Software as a Service provides complete control of the service to the cloud provider. The cloud provider provisions, configures, and manages everything from infrastructure to the application. It includes the provisioning of infrastructure, deployment, and configuration of applications, and provides application access to the consumer. The consumer does not control and manage the application and can use and configure only parts of the application. They control only their data and configuration. Generally, multi-tenant applications are used by multiple consumers, such as Office 365 and Visual Studio Team Services, which are examples of SaaS.
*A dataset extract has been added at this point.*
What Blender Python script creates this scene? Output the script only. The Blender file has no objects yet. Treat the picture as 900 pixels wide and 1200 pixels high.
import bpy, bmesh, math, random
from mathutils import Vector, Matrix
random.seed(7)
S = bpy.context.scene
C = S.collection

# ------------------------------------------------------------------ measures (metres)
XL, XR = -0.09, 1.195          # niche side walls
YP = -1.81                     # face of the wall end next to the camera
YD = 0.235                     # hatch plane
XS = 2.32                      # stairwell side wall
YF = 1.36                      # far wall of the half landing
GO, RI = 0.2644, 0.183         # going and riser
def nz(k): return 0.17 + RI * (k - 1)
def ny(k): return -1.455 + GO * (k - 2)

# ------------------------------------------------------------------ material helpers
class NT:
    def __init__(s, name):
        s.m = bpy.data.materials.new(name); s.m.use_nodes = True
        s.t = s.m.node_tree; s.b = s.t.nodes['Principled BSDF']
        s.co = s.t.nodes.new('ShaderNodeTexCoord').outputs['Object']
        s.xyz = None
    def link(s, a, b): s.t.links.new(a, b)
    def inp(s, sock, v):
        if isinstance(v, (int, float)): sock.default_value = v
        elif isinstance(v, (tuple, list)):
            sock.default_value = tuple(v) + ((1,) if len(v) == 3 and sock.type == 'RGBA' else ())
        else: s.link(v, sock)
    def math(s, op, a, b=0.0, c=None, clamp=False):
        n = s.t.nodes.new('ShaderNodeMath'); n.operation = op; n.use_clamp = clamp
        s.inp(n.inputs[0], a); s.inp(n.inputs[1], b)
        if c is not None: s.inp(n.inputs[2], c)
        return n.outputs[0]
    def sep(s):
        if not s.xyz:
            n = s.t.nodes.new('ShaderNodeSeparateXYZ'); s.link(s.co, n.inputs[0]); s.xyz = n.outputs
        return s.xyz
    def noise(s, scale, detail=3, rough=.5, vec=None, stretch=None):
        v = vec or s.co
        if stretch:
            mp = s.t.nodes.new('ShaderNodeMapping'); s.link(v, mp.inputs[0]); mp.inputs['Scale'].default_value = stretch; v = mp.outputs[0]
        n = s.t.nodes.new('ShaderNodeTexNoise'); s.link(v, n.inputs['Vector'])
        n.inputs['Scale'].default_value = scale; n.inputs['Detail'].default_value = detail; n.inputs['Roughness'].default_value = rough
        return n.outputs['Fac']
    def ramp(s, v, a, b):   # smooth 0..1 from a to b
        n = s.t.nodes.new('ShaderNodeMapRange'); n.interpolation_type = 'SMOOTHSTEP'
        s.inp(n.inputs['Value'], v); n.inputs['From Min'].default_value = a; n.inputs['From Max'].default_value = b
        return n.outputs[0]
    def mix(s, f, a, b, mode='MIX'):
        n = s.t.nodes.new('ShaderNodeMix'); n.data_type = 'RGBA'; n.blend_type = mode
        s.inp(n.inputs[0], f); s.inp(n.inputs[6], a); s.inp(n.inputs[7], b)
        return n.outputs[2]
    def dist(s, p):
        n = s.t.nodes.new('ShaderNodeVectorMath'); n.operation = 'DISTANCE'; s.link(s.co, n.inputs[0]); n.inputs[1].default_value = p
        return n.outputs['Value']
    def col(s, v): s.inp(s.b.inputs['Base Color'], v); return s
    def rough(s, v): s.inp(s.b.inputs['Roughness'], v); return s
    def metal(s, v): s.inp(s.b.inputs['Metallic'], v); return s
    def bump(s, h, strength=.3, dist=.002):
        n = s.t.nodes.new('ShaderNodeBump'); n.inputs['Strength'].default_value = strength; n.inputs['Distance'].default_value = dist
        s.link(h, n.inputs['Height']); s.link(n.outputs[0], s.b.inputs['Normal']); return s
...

Last few years have witnessed exponential growth in cloud adoption. While most of the initial growth was from small and medium enterprises, the current adoption is coming from large enterprises. This is happening primarily because of the following drivers mentioned:
- Cost effective: Cloud helps in eliminating capital expenditure and instead just incurs an operational cost. Users can stop purchasing physical hardware, expensive software's licenses and set up large data centers. All these are available on the cloud without user spending anything to buy them.
- Unlimited scale and capacity: Cloud provides the notion of unlimited availability of resources. This encourages organizations to deploy their workloads on it because they are not constrained by hardware availability limitations.
- Elasticity: Cloud computing is elastic in nature. Customers can shrink or increase their Cloud presence based on their needs easily using simple to use user interface. There is no upfront cost, resource availability constraints, and time lag in doing so.
- Pay as you go: Using cloud eliminates capital expenditure and organizations pay only for what they use, thereby providing maximum return on investment. Organizations do not need to build additional infrastructure to host their application for times of peak demand.
- Faster and better: Cloud provides ready-to-use applications and faster provisioning and deployment of environments. Moreover, organizations get better-managed services from their cloud provider with higher service-level agreements.